Thats the problem, the rumours of likely sub 10 or maybe 20 512sp full Fermi's off a wafer are likely true, or frankly they'd release them, several thousand wafers for a run and thats still 40-50k they could have made, they've release "ultra" type cards with lower numbers than that before.
So the difference between getting 40 chips and 80 off a wafer is pretty huge in terms of price, where you'll hit a profit, and where you can raise the price to make a dent in the billions you've spent on R&D.
Either way Cayman is supposed to be sub 400mm2, I can't remember what guess I put in for Cayman, I guess 255mm2 for the 6870/50 though, could not have been more correct for that, still a guess my Cayman guess could be way off.
From rumours, general yields of "big" chips in the past, issues Nvidia have had over the last 3 process's in terms of yields/cost/problems due to size, above 400mm2 isn't great, above 450mm2 is going to be bad, above 500mm2 is just ridiculous.
If Cayman goes above 400mm2, it won't be by much, or they've gotten some silly pricing from TSMC based off their potential to leave for GloFo very very soon. This is where the problem lies, current 5870 architecture/efficiency puts the GF100 about 60% bigger but at best 20% faster, whats going to happen when that gap reduces to 20% bigger if both chips had a similar architecture AMD would have a significant lead, if AMD have increased their efficiency dramatically Nvidia won't have a hope in hell.

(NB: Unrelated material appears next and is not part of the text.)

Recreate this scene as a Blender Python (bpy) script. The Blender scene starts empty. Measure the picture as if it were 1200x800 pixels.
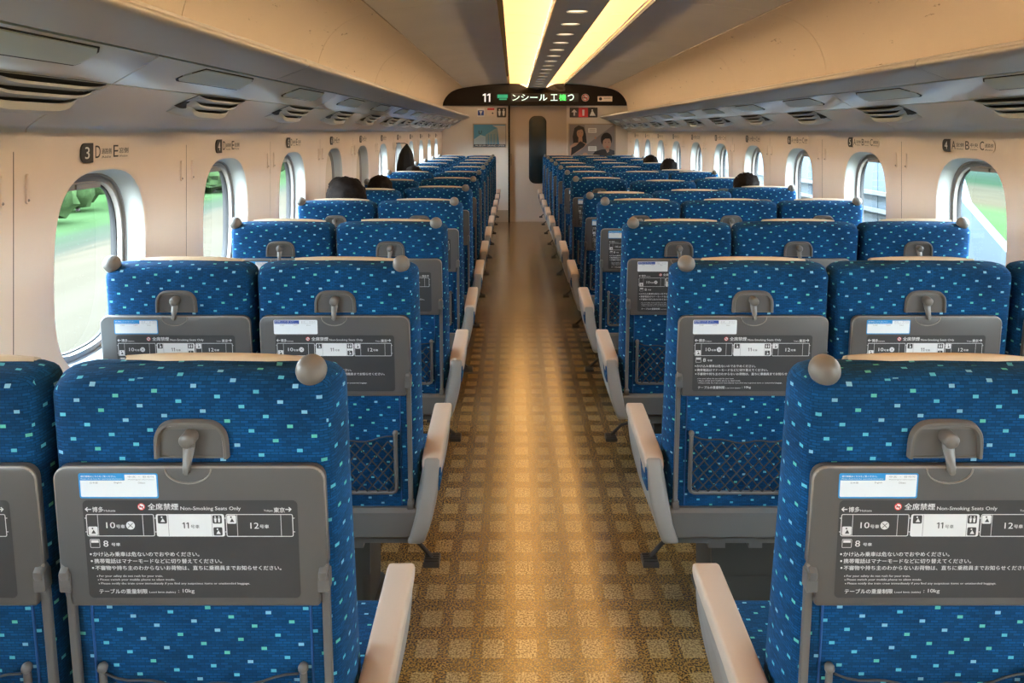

Even ignoring that, lets call it at a guess, Nvidia are going to be 20% bigger(I think it will be at least 30% personally), take any number, it doesn't really matter, but say Nvidia get 40 chips off the wafer $5k /40 = $125, $5k / 48 = $104.
Thats COST, thats zero profit, thats making nothing at all and not even paying for the shipping to get them to be put on cards somewhere. We're talking billions in R&D from both companies, they tend to go for about a 100% profit, thats ideal, at which point its now $250 vs $208, a $42 larger price before you talk about power, memory everything else, and in this case, AMD would almost certainly have the performance advantage, $42 cheaper, or $42 more profit, and the faster card, its win win.
If its 30%, AMD end up gettign 30% more cores per wafer, which comes down to $96, basically 1/4 cheaper, and its still faster.
Thats also best case scenario, in the real world a 400mm2 will have marginally better yields than a 401mm2 core, a 400mm2 will have significantly higher yields than a borderline 480mm2 core, that could throw another 10% more core per wafer to AMD, which means its $125 vs $89.
That 80mm2 is HUGE, if the gaps bigger(385-395mm2 vs 500-510mm2, it just gets worse, and worse).
An extra £50 is fine for a card thats actually the fastest, thats how the market works, people will pay a premium, if its actually slower though, very very few people will go for a more expensive and slower card.